THE EXERCISE = Could every line of the data be printed exactly as it reads?

DATA SECTION =

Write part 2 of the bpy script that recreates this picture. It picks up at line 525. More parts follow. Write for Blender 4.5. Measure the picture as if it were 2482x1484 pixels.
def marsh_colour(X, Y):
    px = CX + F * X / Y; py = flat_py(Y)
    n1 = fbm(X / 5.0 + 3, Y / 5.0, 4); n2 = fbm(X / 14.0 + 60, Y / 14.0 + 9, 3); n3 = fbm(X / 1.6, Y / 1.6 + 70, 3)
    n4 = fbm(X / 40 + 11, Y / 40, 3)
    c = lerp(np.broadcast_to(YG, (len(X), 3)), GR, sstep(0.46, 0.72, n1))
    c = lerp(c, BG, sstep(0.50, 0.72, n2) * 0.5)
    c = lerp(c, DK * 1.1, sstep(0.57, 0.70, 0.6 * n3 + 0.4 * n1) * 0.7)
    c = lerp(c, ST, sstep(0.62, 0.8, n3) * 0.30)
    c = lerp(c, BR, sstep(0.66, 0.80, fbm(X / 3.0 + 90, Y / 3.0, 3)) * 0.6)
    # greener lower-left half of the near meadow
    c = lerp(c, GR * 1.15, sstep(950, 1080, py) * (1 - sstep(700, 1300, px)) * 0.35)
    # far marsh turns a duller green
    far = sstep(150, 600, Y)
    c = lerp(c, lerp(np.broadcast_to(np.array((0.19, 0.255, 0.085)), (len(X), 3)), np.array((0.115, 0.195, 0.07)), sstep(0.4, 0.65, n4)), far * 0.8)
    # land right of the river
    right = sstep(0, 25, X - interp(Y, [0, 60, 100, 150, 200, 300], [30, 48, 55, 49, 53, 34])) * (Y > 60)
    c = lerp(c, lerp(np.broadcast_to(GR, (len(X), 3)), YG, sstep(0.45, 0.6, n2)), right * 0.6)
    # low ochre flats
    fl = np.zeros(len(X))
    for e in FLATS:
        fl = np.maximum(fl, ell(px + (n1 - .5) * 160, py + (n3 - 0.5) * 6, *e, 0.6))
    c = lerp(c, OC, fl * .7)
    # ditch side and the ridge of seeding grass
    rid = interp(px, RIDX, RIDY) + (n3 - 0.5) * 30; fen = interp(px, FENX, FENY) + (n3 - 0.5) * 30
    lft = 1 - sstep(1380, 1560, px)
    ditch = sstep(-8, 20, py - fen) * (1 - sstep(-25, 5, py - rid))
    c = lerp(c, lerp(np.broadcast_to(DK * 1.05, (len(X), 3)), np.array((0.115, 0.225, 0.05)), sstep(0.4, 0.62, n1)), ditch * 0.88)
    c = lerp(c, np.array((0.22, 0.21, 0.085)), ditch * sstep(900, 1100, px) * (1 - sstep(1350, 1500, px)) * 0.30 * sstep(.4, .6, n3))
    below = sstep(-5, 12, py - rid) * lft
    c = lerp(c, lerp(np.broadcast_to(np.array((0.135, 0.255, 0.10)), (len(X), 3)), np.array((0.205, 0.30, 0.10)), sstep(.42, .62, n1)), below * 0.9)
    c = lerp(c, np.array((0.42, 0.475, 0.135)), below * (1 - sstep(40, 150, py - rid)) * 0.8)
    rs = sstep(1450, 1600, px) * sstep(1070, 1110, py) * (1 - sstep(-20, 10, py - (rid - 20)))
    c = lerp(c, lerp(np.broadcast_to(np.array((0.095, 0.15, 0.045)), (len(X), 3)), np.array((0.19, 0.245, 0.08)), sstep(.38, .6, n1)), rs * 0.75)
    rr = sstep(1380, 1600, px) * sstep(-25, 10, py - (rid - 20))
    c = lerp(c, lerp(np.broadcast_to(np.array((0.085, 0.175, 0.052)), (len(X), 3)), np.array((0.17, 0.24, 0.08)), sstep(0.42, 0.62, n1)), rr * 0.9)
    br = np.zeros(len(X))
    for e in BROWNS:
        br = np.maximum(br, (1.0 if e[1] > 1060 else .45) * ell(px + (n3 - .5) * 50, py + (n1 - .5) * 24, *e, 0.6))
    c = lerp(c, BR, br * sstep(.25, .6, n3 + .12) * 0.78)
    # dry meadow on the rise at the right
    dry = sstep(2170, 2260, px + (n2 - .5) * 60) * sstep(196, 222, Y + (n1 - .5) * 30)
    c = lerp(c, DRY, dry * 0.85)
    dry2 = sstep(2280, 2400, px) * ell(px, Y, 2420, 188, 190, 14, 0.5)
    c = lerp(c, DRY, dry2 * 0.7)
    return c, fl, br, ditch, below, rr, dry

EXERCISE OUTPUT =
Write part 2 of the bpy script that recreates this picture. It picks up at line 525. More parts follow. Write for Blender 4.5. Measure the picture as if it were 2482x1484 pixels.
def marsh_colour(X, Y):
    px = CX + F * X / Y; py = flat_py(Y)
    n1 = fbm(X / 5.0 + 3, Y / 5.0, 4); n2 = fbm(X / 14.0 + 60, Y / 14.0 + 9, 3); n3 = fbm(X / 1.6, Y / 1.6 + 70, 3)
    n4 = fbm(X / 40 + 11, Y / 40, 3)
    c = lerp(np.broadcast_to(YG, (len(X), 3)), GR, sstep(0.46, 0.72, n1))
    c = lerp(c, BG, sstep(0.50, 0.72, n2) * 0.5)
    c = lerp(c, DK * 1.1, sstep(0.57, 0.70, 0.6 * n3 + 0.4 * n1) * 0.7)
    c = lerp(c, ST, sstep(0.62, 0.8, n3) * 0.30)
    c = lerp(c, BR, sstep(0.66, 0.80, fbm(X / 3.0 + 90, Y / 3.0, 3)) * 0.6)
    # greener lower-left half of the near meadow
    c = lerp(c, GR * 1.15, sstep(950, 1080, py) * (1 - sstep(700, 1300, px)) * 0.35)
    # far marsh turns a duller green
    far = sstep(150, 600, Y)
    c = lerp(c, lerp(np.broadcast_to(np.array((0.19, 0.255, 0.085)), (len(X), 3)), np.array((0.115, 0.195, 0.07)), sstep(0.4, 0.65, n4)), far * 0.8)
    # land right of the river
    right = sstep(0, 25, X - interp(Y, [0, 60, 100, 150, 200, 300], [30, 48, 55, 49, 53, 34])) * (Y > 60)
    c = lerp(c, lerp(np.broadcast_to(GR, (len(X), 3)), YG, sstep(0.45, 0.6, n2)), right * 0.6)
    # low ochre flats
    fl = np.zeros(len(X))
    for e in FLATS:
        fl = np.maximum(fl, ell(px + (n1 - .5) * 160, py + (n3 - 0.5) * 6, *e, 0.6))
    c = lerp(c, OC, fl * .7)
    # ditch side and the ridge of seeding grass
    rid = interp(px, RIDX, RIDY) + (n3 - 0.5) * 30; fen = interp(px, FENX, FENY) + (n3 - 0.5) * 30
    lft = 1 - sstep(1380, 1560, px)
    ditch = sstep(-8, 20, py - fen) * (1 - sstep(-25, 5, py - rid))
    c = lerp(c, lerp(np.broadcast_to(DK * 1.05, (len(X), 3)), np.array((0.115, 0.225, 0.05)), sstep(0.4, 0.62, n1)), ditch * 0.88)
    c = lerp(c, np.array((0.22, 0.21, 0.085)), ditch * sstep(900, 1100, px) * (1 - sstep(1350, 1500, px)) * 0.30 * sstep(.4, .6, n3))
    below = sstep(-5, 12, py - rid) * lft
    c = lerp(c, lerp(np.broadcast_to(np.array((0.135, 0.255, 0.10)), (len(X), 3)), np.array((0.205, 0.30, 0.10)), sstep(.42, .62, n1)), below * 0.9)
    c = lerp(c, np.array((0.42, 0.475, 0.135)), below * (1 - sstep(40, 150, py - rid)) * 0.8)
    rs = sstep(1450, 1600, px) * sstep(1070, 1110, py) * (1 - sstep(-20, 10, py - (rid - 20)))
    c = lerp(c, lerp(np.broadcast_to(np.array((0.095, 0.15, 0.045)), (len(X), 3)), np.array((0.19, 0.245, 0.08)), sstep(.38, .6, n1)), rs * 0.75)
    rr = sstep(1380, 1600, px) * sstep(-25, 10, py - (rid - 20))
    c = lerp(c, lerp(np.broadcast_to(np.array((0.085, 0.175, 0.052)), (len(X), 3)), np.array((0.17, 0.24, 0.08)), sstep(0.42, 0.62, n1)), rr * 0.9)
    br = np.zeros(len(X))
    for e in BROWNS:
        br = np.maximum(br, (1.0 if e[1] > 1060 else .45) * ell(px + (n3 - .5) * 50, py + (n1 - .5) * 24, *e, 0.6))
    c = lerp(c, BR, br * sstep(.25, .6, n3 + .12) * 0.78)
    # dry meadow on the rise at the right
    dry = sstep(2170, 2260, px + (n2 - .5) * 60) * sstep(196, 222, Y + (n1 - .5) * 30)
    c = lerp(c, DRY, dry * 0.85)
    dry2 = sstep(2280, 2400, px) * ell(px, Y, 2420, 188, 190, 14, 0.5)
    c = lerp(c, DRY, dry2 * 0.7)
    return c, fl, br, ditch, below, rr, dry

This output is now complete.